When the boat finally returns to shore, the boy is devastated and cannot bear to stay. The captain’s wife helps him prepare for the long walk back to the Village and he slips away intent to return the borrowed book. He intentionally choses the more challenging inland route, haunted by the pain of his loss. He thinks about poetry and he thinks about death:

He trudges into the valley and Bárður is dead.

Read a poem and froze to death because of it.

Some poems take us places where no words reach, no thought, they take you up to the core itself, life stops for one moment and becomes beautiful, it becomes clear with regret and happiness. Some poems change the day, the night, your life. Some poems make you forget, forget the depression, the hopelessness, you forget your waterproof, the frost comes to you, says, got you, and you’re dead.
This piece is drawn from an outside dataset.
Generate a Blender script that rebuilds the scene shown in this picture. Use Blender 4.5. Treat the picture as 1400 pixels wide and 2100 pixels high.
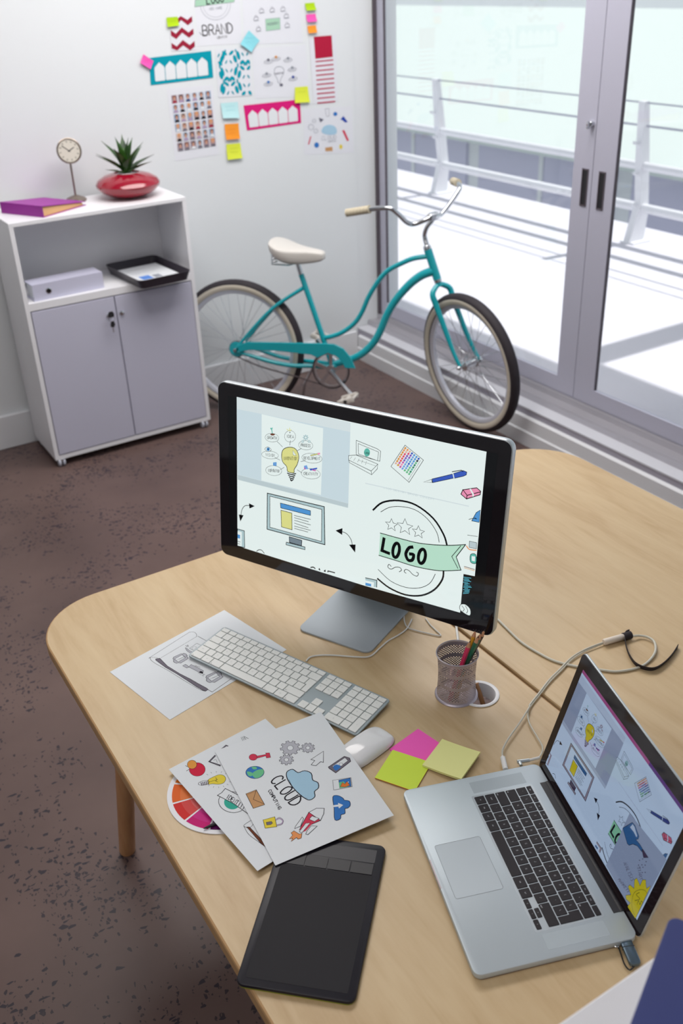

The one who dies is changed immediately into the past. It doesn’t matter how important a person was, how much kindness and strength of will that person had and how life was inconceivable without him or her: death says, got you, life vanishes in a second and the person is changed into the past. Everything connected to that person becomes a memory you struggle to retain, and it is treachery to forget that.

The journey is difficult and dangerous, and the boy does not know what he will do once his mission is complete, but suicide is an option he contemplates. However, once he is back in the Village, he soon finds himself welcomed into what becomes an ad hoc, somewhat eccentric, family of sorts.

What makes this novel succeed so well, and makes it such an entertaining and invigorating experience tp read, lies in the musicality of the language and the strength of the characterization. On one level, there is the fundamental battle between man and nature—the former so small against the enormity and unpredictability of weather, water, and terrain— unfolding in seemingly endless sentences and long breathless paragraphs, followed by short sharp statements that stand alone. The epic sweep of these passages is reinforced by the otherworldy quality of the narrative voice. On the other level, away from immediate environmental threats, individual human interactions have a different tenor. Focus falls on certain striking features—perhaps body size, eyes, or hair—that set one person apart from another, the kind of cues people use to try to assess others. Dialogue is woven into the text without demarcation, much social motivation remains in the shadows, and distrust can be easily kindled. Life is tough in this remote part of Iceland, and so are the people who live here.

This release of Heaven and Hell has been a long time coming. First published in Icelandic in 2007, Philip Roughton’s English translation appeared in the UK in 2010 (MacLehose Press). Now, in 2025, Biblioasis has released the first two parts of The Trilogy of the Boy for North American readers—The Sorrows of Angels just came out—with the final part due next year. And although the books can be read independently, it doesn’t hurt to start right here with part one of this memorable epic tale in which epic poetry is a driving force, leading to death and reaffirming life.

Heaven and Hell by Jón Kalman Stefánsson is translated from the Icelandic by Philip Roughton and published by Biblioasis.